Here’s the fossil as it is currently displayed at the Smithsonian's National Museum of Natural History.


This fossil remains a puzzle to me, even with the explanation that it is the imprint of “a hatchling nodosaur on its back, much of its body imprinted along with the top of its skull" (Science 2.0).  I liken it to the Magic Eye 3-D images of the 1990s which could be seen only if you tried to look through the picture.  (For what it’s worth, Weishampel consulted with Steven Spielberg on Jurassic Park – don’t know whether he had any input in the T. rex toilet scene.)

The second find was made on September 10th at a small Cretaceous site called Dinosaur Park.  Situated in “dinosaur alley,” Dinosaur Park is owned and operated by Prince George’s County, offering the general public opportunities each month to do some collecting with all finds going to the Smithsonian.  The County pronounces Dinosaur Park, “one of the most important dinosaur sites east of the Mississippi River.”

Amateur paleontologist and local fossil hunter, David Hacker, discovered this fossil when he checked out Dinosaur Park one day to see what recent heavy rains might have exposed.  Here’s how he described the discovery in a video appearing on the Baltimore Sun’s website:
[I came to the park to] see what the rain from Tropical Storm Lee washed out.  And I was just about to leave when I noticed a small portion of a larger bone exposed on the ground.  What I didn’t do was I didn’t dig it out immediately because if I had I might have damaged it and had it fall apart, and it would have been less useful to science and harder to figure out what it is.
Smithsonian experts were called in and, when they carefully uncovered it, discovered the specimen was fractured into two pieces.  They jacketed the material and took it back to the Natural History Museum for preparation and conservation.  (Frank D. Roylance, Dinosaur Bone Found in Laurel, Baltimore Sun, September 21, 2011.)  The find, approximately 6 inches long, is pictured below following initial preparation at the Smithsonian.

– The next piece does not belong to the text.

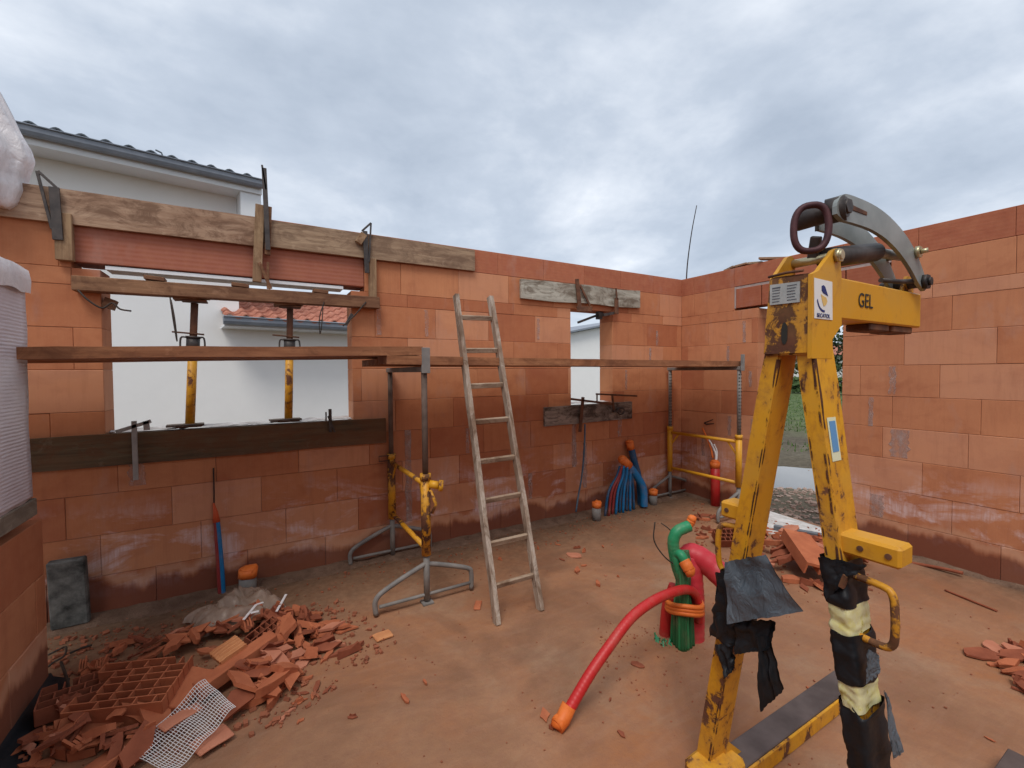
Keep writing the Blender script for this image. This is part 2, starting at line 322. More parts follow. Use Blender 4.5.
# ------------------------------------------------------------------ mesh builder
def wloc(o):
    v = Vector((0, 0, 0))
    while o is not None: v = v + o.location; o = o.parent
    return v
class MB:
    def __init__(s): s.bm = bmesh.new(); s.tone = None
    def box(s, c, size, rot=None, bev=0.):
        g = bmesh.ops.create_cube(s.bm, size=1.); vs = g['verts']
        mat = Matrix.Translation(Vector(c)) @ (rot.to_4x4() if rot is not None else Matrix.Identity(4)) @ Matrix.Diagonal((*size, 1))
        bmesh.ops.transform(s.bm, matrix=mat, verts=vs)
        if bev: bmesh.ops.bevel(s.bm, geom=list({e for v in vs for e in v.link_edges}), offset=bev, segments=1, affect='EDGES', clamp_overlap=True)
        return s
    def bar(s, a, b, w, d, up=(0, 0, 1), bev=0.):
        a = Vector(a); b = Vector(b); z = (b-a); ln = z.length; z.normalize(); u = Vector(up)
        if abs(z.dot(u)) > .97: u = Vector((1, 0, 0))
        x = u.cross(z).normalized(); y = z.cross(x)
        rot = Matrix((x, y, z)).transposed()
        return s.box((a+b)/2, (w, d, ln), rot, bev)
    def tube(s, pts, r, seg=10, closed=False, cap=True, rf=None):
        pts = [Vector(p) for p in pts]; n = len(pts); rings = []
        prev = None
        for i, p in enumerate(pts):
            if closed: t = (pts[(i+1) % n]-pts[i-1])
            else: t = pts[min(i+1, n-1)]-pts[max(i-1, 0)]
            t.normalize()
            if prev is None:
                u = Vector((0, 0, 1)) if abs(t.z) < .9 else Vector((1, 0, 0)); a = u.cross(t).normalized()
            else:
                a = (prev-t*prev.dot(t)).normalized()
            prev = a; b = t.cross(a); rr = r if rf is None else r*rf(i/(n-1))
            rings.append([s.bm.verts.new(p+a*rr*math.cos(2*math.pi*k/seg)+b*rr*math.sin(2*math.pi*k/seg)) for k in range(seg)])
        m = n if closed else n-1
        for i in range(m):
            A, B = rings[i], rings[(i+1) % n]
            for k in range(seg):
                f = s.bm.faces.new((A[k], A[(k+1) % seg], B[(k+1) % seg], B[k])); f.smooth = True
        if not closed and cap:
            s.bm.faces.new(rings[0][::-1]); s.bm.faces.new(rings[-1])
        return s
    def prism(s, pts, ext):
        """closed outline of 3-D points pushed along ext"""
        ext = Vector(ext); a = [s.bm.verts.new(Vector(p)) for p in pts]; b = [s.bm.verts.new(Vector(p)+ext) for p in pts]; n = len(a)
        s.bm.faces.new(a); s.bm.faces.new(b[::-1])
        for i in range(n): s.bm.faces.new((a[i], b[i], b[(i+1) % n], a[(i+1) % n]))
        return s
    def quad(s, *p):
        s.bm.faces.new([s.bm.verts.new(Vector(q)) for q in p]); return s
    def sphere(s, c, r, sub=2, sc_=(1, 1, 1), rough=0.):
        g = bmesh.ops.create_icosphere(s.bm, subdivisions=sub, radius=r)
        for v in g['verts']:
            if rough: v.co *= 1+rough*noise.noise(v.co/r*1.7+Vector(c)*3)
            v.co = Vector(c)+Vector((v.co.x*sc_[0], v.co.y*sc_[1], v.co.z*sc_[2]))
        for f in {f for v in g['verts'] for f in v.link_faces}: f.smooth = True
        return s
    def jitter(s, amp, sc_=8.):
        for v in s.bm.verts: v.co += noise.noise_vector(v.co*sc_)*amp
        return s
    def build(s, name, mat, parent=None, loc=None, local=False, fixn=True):
        if fixn: bmesh.ops.recalc_face_normals(s.bm, faces=s.bm.faces)
        if parent is not None: off = Vector((0, 0, 0)) if local else wloc(parent)
        elif loc is not None: off = Vector(loc)
        elif local: off = Vector((0, 0, 0))
        else:
            xs = [v.co for v in s.bm.verts]; off = Vector((sum(v.x for v in xs)/len(xs), sum(v.y for v in xs)/len(xs), min(v.z for v in xs)))
        for v in s.bm.verts: v.co -= off
        me = bpy.data.meshes.new(name); s.bm.to_mesh(me); s.bm.free()
        me.materials.append(MATS[mat] if isinstance(mat, str) else mat)
        o = bpy.data.objects.new(name, me); C.objects.link(o)
        if parent is not None: o.parent = parent
        else: o.location = off
        return o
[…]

So, what is this nondescript two-part hunk of stone?  It’s early yet.  “Dinosaur bone” seems to be the most definitive statement offered to this point, although Smithsonian fossil preparator Steve Jabo hazarded the opinion that it was a sauropod bone (Baltimore Sun video).

There we have it, the two most recent Maryland finds to garner attention.  I hate to admit it but these fossils haven’t done much to generate new interest on my part in dinosaurs.  Perhaps it’s the bizarre nature of the first one or the unremarkable appearance of the second.

Actually, though these finds may be of importance for research on dinosaurs, their true significance for me comes from the fact that citizen scientists made the finds and then worked with the professionals.  Now, that's really fascinating.

[Full disclosure:  I played with the title and first sentence of this posting after it initially went up.]